Excuse Me, There’s a Toe In My Cocktail

Daniel Ganninger
December 13, 2022
Downtown Hotel in Dawson City home of the Sour Toe Cocktail.

The Sourdough Saloon, located in the Downtown Hotel in Dawson City, Canada, has an interesting, but extremely off-putting, signature drink. It’s called the Sourtoe cocktail, and yes, there is an actual human toe involved.

The drink came about in the 1920s when a rum runner and miner name Louie Linken had a toe amputated that had frostbite. He put the loose toe in a jar of alcohol like a souvenir and stored it on a shelf in his cabin. Fifty years later, the toe was discovered by Captain Dick Stevenson while he was cleaning the cabin. He took the toe to the Sourdough Saloon in Dawson City and began to put the appendage into drinks. People began to see what they were made of by ordering the strange concoction.

The toe Stevenson found lasted seven years, but its eventual loss wasn’t from disintegration or decay. Its demise was actually much worse than that. In 1980, a miner named Garry Younger was trying his hand at the Sourtoe cocktail and trying to break the Sourtoe record for most glasses consumed of the drink. On his thirteenth glass, he accidentally fell back in his chair and swallowed the toe.

But that wasn’t the end of the Sourtoe cocktail. After the loss of that first toe, seven more toes found their way into the drink from several different sources. The second toe was donated after an amputation, the third toe was given after frostbite (and also accidentally swallowed like the first), and the fourth toe was stolen. The fifth, sixth, and seventh toes were also donated, while the eighth toe was donated by someone who advised that you shouldn’t wear sandals while mowing the lawn.

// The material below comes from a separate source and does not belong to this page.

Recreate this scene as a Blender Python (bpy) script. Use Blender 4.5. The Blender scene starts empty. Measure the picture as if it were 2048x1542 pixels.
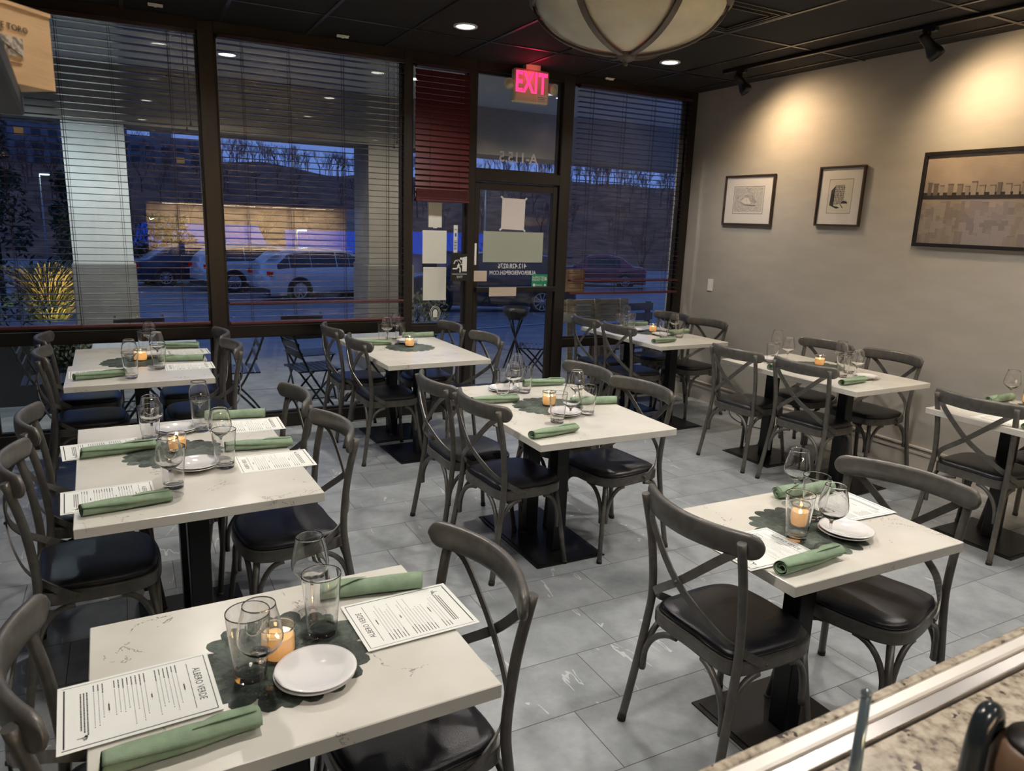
import bpy, bmesh, math, random
from mathutils import Vector, Matrix
random.seed(7)
C = bpy.context.scene.collection
S = bpy.context.scene
PI = math.pi

# ------------------------------------------------------------------ camera
YAW, PITCH, ROLL, FPX, CH = -0.4894, -0.2214, 0.0371, 1453.6, 1.7179
def cam_axes():
    cy, sy, cp, sp = math.cos(YAW), math.sin(YAW), math.cos(PITCH), math.sin(PITCH)
    f = Vector((-sy*cp, cy*cp, sp)); r = Vector((cy, sy, 0)); u = r.cross(f)
    cr, sr = math.cos(ROLL), math.sin(ROLL)
    return cr*r + sr*u, -sr*r + cr*u, f
R_, U_, F_ = cam_axes()
cd = bpy.data.cameras.new('camera'); cam = bpy.data.objects.new('camera', cd); C.objects.link(cam)
m = Matrix((R_, U_, -F_)).transposed().to_4x4(); m.translation = (0, 0, CH); cam.matrix_world = m
cd.sensor_width = 36; cd.lens = FPX*36/2048; cd.clip_start = .02; cd.clip_end = 600
cd.dof.use_dof = True; cd.dof.focus_distance = 3.2; cd.dof.aperture_fstop = 8
S.camera = cam

# ------------------------------------------------------------------ world, exposure
w = bpy.data.worlds.new('world'); S.world = w; w.use_nodes = True
nt = w.node_tree; nt.nodes.clear()
out = nt.nodes.new('ShaderNodeOutputWorld'); bg = nt.nodes.new('ShaderNodeBackground')
tc = nt.nodes.new('ShaderNodeTexCoord'); sx = nt.nodes.new('ShaderNodeSeparateXYZ'); cr = nt.nodes.new('ShaderNodeValToRGB')
nt.links.new(tc.outputs['Generated'], sx.inputs[0]); nt.links.new(sx.outputs['Z'], cr.inputs[0]); nt.links.new(cr.outputs[0], bg.inputs[0]); nt.links.new(bg.outputs[0], out.inputs[0])
cr.color_ramp.elements[0].position = 0.0; cr.color_ramp.elements[0].color = (.13, .22, .58, 1)
cr.color_ramp.elements[1].position = .7; cr.color_ramp.elements[1].color = (.07, .13, .36, 1)
bg.inputs[1].default_value = 1.05
S.view_settings.view_transform = 'Standard'; S.view_settings.look = 'None'
S.view_settings.gamma = 1; S.view_settings.use_curve_mapping = False
S.view_settings.exposure = 0.14
W_DOWN = 84.0      # ceiling downlights
W_TRACK = 44.0     # track spots
W_SOFFIT = 95.0

# ------------------------------------------------------------------ materials
def mat(name, col=(.5, .5, .5), rough=.5, metal=0., spec=.5, **k):
    M = bpy.data.materials.new(name); M.use_nodes = True
    b = M.node_tree.nodes['Principled BSDF']
    b.inputs['Base Color'].default_value = (*col, 1); b.inputs['Roughness'].default_value = rough
    b.inputs['Metallic'].default_value = metal; b.inputs['Specular IOR Level'].default_value = spec
    if 'emit' in k:
        b.inputs['Emission Color'].default_value = (*k['emit'], 1); b.inputs['Emission Strength'].default_value = k.get('es', 1)
    if 'coat' in k: b.inputs['Coat Weight'].default_value = k['coat']; b.inputs['Coat Roughness'].default_value = .1
    if 'trans' in k: b.inputs['Transmission Weight'].default_value = k['trans']
    return M
def nodes(M): return M.node_tree.nodes, M.node_tree.links, M.node_tree.nodes['Principled BSDF']
def noisy(M, c1, c2, scale=20, detail=6, bump=0., bs=None, stretch=None, lo=.35, hi=.65):
    """mottles the base colour between two tones and adds a fine bump"""
    n, l, b = nodes(M)
    t = n.new('ShaderNodeTexCoord'); mp = n.new('ShaderNodeMapping'); nz = n.new('ShaderNodeTexNoise'); r = n.new('ShaderNodeValToRGB')
    l.new(t.outputs['Object'], mp.inputs[0]); l.new(mp.outputs[0], nz.inputs[0])
    if stretch: mp.inputs['Scale'].default_value = stretch
    nz.inputs['Scale'].default_value = scale; nz.inputs['Detail'].default_value = detail
    r.color_ramp.elements[0].position = lo; r.color_ramp.elements[0].color = (*c1, 1)
    r.color_ramp.elements[1].position = hi; r.color_ramp.elements[1].color = (*c2, 1)
    l.new(nz.outputs['Fac'], r.inputs[0]); l.new(r.outputs[0], b.inputs['Base Color'])
    if bump:
        bp = n.new('ShaderNodeBump'); bp.inputs['Strength'].default_value = bump; bp.inputs['Distance'].default_value = .01
        n2 = n.new('ShaderNodeTexNoise'); n2.inputs['Scale'].default_value = bs or scale*3; n2.inputs['Detail'].default_value = 4
        l.new(mp.outputs[0], n2.inputs[0]); l.new(n2.outputs['Fac'], bp.inputs['Height']); l.new(bp.outputs[0], b.inputs['Normal'])
    return M
def emis(name, col, st):
    M = bpy.data.materials.new(name); M.use_nodes = True; n = M.node_tree.nodes; n.clear()
    e = n.new('ShaderNodeEmission'); o = n.new('ShaderNodeOutputMaterial'); e.inputs[0].default_value = (*col, 1); e.inputs[1].default_value = st
    M.node_tree.links.new(e.outputs[0], o.inputs[0]); return M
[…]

Another odd event happened on August 25, 2013, when a man ordered the drink and deliberately swallowed the toe. There was a fine for just such an act that had a penalty of $500, which the man paid. That event led to the fine being raised to $2,500 to discourage the practice.

Then in June 2017, the toe was stolen after someone had ordered the drink. Luckily the toe found its way back to the saloon in the mail. The thief included an apology letter and a statement that he was too drunk at the time to know what he did. I guess that’s what a toe in a drink will do to you.

The toes are tended to by a “Toe Master” who makes sure they are kept in decent shape and who also prepares a new toe to be used in the drink. The saloon even had to use toes other than the big toe after the swallowing incident of 2013. Current and future toes to be used are donated or bequeathed to the saloon.

The cocktail is made with tequila, whiskey, or rum, and the Health Department requires that the drink be made with 80-proof alcohol. The traditional way is with Yukon Jack, a liquor made from Canadian whiskey and honey.

A person can become a member of the Sourtoe Cocktail Club if they can handle the drink, but the most important rule to becoming a member is that the lips have to touch the toe. According to Toe Master Terry Lee, during an interview with NPR in June 2017, 71,468 people had tried their hand at the drink. It gets awfully cold up there in the Yukon.